(Scripts that build scenes)
-- -- --
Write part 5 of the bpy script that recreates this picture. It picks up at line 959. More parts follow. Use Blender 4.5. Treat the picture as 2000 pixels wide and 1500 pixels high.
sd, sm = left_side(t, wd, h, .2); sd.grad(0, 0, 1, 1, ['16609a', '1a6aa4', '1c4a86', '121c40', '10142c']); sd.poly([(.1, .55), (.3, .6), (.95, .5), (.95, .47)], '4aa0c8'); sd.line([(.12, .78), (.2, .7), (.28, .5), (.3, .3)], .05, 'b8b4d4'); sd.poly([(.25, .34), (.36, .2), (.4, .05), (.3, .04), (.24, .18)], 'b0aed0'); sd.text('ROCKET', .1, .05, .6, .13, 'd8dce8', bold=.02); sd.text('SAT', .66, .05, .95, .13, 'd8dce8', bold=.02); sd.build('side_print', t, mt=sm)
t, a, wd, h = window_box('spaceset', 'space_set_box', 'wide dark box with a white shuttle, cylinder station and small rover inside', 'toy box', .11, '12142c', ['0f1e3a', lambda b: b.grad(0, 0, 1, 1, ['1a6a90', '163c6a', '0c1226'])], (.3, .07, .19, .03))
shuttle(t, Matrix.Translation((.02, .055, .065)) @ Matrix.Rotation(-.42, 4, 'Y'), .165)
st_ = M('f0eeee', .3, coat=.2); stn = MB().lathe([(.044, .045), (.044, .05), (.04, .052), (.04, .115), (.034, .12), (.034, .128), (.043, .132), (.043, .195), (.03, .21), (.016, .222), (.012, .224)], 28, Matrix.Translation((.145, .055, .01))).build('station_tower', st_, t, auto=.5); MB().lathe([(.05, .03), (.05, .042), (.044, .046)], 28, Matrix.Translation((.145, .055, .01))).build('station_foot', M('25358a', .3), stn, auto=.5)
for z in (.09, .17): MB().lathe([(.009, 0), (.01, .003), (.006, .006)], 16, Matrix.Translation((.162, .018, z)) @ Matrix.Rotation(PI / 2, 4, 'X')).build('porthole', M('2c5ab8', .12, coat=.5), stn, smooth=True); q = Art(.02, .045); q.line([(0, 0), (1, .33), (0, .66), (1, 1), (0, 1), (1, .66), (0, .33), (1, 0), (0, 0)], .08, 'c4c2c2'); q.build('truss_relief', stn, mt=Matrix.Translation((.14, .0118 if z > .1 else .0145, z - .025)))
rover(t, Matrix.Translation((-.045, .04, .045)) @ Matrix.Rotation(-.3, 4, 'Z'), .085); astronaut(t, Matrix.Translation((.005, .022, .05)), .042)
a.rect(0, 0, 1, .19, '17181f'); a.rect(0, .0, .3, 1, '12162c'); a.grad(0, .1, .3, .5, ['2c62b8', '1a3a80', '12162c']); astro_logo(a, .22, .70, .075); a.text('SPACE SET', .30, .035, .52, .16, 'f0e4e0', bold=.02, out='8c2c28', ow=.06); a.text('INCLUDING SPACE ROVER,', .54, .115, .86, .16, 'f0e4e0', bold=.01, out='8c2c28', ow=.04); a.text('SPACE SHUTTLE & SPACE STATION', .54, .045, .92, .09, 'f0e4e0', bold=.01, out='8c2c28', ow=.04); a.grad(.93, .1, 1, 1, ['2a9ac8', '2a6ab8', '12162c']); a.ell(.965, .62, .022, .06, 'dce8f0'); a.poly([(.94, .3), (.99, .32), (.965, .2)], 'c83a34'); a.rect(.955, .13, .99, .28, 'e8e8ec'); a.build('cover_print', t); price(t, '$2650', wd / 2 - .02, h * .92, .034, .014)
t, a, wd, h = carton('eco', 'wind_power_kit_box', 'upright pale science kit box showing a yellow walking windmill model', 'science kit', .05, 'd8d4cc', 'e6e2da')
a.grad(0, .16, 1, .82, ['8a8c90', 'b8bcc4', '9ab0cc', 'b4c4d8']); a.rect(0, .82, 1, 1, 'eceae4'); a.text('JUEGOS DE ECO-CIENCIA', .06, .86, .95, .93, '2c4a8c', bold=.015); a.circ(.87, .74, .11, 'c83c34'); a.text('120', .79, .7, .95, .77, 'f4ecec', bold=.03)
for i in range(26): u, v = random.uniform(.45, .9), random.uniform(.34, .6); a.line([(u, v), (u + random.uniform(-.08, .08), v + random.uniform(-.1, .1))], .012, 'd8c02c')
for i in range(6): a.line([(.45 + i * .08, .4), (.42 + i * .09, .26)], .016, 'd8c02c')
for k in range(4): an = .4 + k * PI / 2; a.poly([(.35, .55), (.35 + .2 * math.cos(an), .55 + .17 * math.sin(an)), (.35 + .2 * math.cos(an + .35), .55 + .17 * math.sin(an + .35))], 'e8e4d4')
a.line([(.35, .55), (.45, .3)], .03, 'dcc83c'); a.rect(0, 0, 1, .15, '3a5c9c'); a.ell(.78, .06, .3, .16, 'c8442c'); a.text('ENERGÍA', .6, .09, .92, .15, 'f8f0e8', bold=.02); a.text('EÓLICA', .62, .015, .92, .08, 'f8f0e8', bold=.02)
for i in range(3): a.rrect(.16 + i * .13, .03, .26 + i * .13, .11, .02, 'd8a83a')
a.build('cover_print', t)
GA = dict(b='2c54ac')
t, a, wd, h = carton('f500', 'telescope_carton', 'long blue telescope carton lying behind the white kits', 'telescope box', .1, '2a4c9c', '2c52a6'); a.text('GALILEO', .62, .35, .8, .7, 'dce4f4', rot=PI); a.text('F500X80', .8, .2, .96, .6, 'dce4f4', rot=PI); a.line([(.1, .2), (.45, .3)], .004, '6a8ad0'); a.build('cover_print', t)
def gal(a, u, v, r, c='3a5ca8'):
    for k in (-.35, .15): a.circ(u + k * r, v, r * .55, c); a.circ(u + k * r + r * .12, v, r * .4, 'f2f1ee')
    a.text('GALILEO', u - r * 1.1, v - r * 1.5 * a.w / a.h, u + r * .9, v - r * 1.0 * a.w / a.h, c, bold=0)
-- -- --
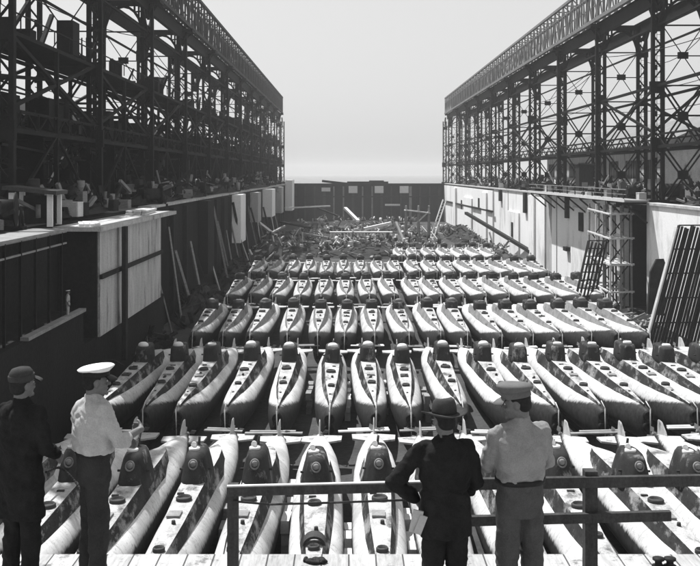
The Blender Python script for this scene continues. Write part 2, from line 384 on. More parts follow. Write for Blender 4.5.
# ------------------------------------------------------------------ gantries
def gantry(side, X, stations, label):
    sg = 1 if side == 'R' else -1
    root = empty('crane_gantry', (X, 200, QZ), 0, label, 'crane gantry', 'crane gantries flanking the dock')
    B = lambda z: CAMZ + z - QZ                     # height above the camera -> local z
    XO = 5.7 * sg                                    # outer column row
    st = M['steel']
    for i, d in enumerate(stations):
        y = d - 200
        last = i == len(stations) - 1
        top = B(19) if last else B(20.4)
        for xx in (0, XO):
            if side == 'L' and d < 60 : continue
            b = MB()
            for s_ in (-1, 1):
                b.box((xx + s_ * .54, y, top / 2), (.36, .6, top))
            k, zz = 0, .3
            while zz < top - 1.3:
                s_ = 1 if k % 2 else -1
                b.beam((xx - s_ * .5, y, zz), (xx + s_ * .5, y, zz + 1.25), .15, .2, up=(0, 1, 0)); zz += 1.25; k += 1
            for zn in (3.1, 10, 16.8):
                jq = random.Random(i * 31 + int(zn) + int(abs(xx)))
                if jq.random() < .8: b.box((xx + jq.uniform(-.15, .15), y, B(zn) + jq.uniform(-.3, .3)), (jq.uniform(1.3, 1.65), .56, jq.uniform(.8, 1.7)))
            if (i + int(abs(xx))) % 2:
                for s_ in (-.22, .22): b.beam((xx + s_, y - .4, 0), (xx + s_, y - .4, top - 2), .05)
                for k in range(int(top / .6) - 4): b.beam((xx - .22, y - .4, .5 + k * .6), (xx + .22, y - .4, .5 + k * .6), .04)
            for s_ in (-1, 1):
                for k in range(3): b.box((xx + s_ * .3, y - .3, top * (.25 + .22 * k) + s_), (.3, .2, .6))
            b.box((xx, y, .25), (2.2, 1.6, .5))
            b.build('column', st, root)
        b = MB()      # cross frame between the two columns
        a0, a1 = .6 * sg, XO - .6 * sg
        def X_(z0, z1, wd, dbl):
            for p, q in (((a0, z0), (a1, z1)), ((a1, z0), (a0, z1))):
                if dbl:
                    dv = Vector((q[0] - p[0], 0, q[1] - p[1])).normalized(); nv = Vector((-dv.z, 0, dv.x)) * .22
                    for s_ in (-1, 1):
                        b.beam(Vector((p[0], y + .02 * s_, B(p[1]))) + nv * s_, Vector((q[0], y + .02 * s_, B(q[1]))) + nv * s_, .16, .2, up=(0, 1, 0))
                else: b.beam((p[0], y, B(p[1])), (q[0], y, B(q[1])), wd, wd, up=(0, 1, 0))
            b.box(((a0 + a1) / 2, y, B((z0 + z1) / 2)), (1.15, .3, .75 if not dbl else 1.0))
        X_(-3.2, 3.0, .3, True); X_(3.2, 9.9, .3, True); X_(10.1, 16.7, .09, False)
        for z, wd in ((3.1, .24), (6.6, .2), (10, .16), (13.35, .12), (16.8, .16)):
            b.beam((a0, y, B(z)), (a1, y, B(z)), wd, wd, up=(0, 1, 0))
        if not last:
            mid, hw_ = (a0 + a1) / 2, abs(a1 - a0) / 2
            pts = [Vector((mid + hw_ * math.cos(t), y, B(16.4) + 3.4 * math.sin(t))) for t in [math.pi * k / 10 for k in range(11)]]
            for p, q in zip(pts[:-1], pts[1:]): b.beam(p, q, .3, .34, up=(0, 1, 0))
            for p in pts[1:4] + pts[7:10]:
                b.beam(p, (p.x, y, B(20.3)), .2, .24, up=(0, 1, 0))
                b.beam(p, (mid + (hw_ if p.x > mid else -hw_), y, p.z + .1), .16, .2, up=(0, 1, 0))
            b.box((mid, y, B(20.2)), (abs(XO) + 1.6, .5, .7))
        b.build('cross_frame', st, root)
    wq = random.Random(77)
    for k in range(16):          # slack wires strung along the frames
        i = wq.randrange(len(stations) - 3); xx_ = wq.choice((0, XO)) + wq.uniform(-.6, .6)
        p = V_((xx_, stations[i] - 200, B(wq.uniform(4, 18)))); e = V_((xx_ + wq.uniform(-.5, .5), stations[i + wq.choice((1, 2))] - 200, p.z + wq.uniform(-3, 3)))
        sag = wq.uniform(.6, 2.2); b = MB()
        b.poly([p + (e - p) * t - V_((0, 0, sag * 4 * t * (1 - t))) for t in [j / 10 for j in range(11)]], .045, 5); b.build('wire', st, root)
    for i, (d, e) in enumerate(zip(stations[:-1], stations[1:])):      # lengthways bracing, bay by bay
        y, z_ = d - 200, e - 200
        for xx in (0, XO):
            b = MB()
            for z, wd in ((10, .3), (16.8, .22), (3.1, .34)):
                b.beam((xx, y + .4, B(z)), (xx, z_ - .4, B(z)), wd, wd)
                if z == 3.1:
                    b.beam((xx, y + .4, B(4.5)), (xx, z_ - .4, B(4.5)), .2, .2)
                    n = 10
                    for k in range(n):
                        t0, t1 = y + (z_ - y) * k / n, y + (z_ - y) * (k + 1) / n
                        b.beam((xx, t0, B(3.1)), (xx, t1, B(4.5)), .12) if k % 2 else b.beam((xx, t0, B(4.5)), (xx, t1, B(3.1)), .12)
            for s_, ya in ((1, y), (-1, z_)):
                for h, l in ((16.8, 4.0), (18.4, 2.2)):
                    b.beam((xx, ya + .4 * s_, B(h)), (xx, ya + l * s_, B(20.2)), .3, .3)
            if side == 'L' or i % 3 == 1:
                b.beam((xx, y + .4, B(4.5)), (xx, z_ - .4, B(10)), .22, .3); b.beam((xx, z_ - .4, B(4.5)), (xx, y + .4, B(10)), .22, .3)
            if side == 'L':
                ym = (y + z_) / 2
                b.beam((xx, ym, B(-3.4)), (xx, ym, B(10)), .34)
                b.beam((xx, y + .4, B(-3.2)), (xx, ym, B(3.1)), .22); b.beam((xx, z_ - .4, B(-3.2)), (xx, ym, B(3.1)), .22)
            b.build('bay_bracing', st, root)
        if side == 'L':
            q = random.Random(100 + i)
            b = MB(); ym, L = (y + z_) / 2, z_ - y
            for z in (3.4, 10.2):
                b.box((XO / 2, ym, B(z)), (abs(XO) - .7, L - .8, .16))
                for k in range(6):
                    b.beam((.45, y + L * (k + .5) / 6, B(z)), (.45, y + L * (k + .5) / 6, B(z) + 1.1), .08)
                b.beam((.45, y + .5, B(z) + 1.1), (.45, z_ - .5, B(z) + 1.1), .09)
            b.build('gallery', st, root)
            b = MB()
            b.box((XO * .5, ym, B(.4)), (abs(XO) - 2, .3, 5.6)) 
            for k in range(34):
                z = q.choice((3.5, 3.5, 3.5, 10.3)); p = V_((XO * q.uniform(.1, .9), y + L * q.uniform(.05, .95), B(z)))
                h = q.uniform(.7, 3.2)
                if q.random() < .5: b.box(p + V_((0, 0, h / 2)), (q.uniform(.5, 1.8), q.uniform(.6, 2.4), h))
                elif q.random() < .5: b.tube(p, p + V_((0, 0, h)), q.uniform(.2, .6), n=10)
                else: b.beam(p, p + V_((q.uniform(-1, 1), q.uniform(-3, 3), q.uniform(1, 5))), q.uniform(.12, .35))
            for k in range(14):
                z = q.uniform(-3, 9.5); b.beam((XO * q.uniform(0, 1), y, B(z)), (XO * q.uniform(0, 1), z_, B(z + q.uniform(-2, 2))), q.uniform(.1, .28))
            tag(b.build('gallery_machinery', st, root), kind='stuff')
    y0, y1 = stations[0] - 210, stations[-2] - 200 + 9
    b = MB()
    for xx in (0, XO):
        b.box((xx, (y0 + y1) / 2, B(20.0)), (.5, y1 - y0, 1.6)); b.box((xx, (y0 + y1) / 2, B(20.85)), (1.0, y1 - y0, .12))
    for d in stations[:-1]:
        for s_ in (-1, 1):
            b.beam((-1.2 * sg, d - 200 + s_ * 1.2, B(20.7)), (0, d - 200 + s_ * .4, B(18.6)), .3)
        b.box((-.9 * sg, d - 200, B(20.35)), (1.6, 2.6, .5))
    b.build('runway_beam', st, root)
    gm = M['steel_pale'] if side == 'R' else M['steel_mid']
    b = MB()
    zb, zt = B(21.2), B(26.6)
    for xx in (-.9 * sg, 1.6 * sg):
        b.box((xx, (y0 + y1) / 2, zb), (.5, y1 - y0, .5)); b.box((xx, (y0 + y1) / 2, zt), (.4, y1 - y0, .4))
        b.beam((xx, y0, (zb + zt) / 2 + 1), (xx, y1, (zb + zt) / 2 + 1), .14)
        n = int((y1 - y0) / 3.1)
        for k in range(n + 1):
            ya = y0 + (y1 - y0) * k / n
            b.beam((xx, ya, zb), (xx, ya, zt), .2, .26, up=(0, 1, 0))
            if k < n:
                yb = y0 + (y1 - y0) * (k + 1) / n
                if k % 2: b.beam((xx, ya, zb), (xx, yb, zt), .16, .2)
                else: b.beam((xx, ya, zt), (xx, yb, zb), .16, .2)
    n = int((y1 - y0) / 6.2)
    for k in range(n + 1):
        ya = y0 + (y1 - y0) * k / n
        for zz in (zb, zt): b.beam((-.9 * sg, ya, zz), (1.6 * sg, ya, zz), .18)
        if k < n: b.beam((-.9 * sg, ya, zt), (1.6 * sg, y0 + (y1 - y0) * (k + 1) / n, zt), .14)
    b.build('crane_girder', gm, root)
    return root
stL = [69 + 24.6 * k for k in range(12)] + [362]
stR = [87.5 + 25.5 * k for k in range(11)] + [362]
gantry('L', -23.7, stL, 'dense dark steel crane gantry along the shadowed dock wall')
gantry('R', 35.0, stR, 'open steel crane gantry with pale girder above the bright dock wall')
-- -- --
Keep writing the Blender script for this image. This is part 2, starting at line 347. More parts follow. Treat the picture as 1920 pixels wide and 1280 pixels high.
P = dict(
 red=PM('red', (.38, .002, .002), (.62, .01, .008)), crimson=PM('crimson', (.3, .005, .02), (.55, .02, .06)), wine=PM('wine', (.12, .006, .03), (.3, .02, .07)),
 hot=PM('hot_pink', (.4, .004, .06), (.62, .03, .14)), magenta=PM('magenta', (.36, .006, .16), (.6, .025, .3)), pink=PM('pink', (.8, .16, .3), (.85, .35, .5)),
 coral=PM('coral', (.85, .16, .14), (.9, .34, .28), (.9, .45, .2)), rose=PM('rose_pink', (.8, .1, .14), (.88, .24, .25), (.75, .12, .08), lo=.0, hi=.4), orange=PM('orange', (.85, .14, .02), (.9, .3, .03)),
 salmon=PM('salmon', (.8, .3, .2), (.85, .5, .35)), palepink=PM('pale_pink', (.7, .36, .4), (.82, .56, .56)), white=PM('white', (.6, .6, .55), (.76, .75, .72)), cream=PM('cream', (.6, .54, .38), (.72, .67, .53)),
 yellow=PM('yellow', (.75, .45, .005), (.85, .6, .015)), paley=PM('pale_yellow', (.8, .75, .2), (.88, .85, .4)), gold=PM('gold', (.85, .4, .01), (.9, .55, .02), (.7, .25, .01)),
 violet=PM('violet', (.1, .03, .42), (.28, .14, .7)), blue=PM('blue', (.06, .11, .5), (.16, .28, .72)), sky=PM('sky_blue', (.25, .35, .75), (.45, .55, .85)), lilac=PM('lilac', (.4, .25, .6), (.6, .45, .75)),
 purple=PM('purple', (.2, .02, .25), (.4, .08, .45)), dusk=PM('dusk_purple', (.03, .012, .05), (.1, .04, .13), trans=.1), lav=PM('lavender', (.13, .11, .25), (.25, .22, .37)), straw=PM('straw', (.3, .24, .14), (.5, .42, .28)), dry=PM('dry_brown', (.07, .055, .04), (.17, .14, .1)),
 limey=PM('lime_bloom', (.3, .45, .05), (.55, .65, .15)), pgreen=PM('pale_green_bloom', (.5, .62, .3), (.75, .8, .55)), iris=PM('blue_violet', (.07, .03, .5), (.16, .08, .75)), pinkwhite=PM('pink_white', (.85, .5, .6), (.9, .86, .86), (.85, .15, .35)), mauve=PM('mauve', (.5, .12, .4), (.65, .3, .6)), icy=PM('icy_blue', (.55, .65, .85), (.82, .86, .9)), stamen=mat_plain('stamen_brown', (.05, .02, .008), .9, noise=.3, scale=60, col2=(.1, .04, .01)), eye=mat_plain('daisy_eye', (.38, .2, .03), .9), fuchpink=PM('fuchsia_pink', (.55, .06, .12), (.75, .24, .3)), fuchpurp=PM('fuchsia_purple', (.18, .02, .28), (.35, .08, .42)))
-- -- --
Among the entries above, locate the lines containing "gantry('L', -23.7, stL, 'dense" and "gantry('R', 35.0, stR, 'open", and transcribe exactly those two lines and all lines between.

gantry('L', -23.7, stL, 'dense dark steel crane gantry along the shadowed dock wall')
gantry('R', 35.0, stR, 'open steel crane gantry with pale girder above the bright dock wall')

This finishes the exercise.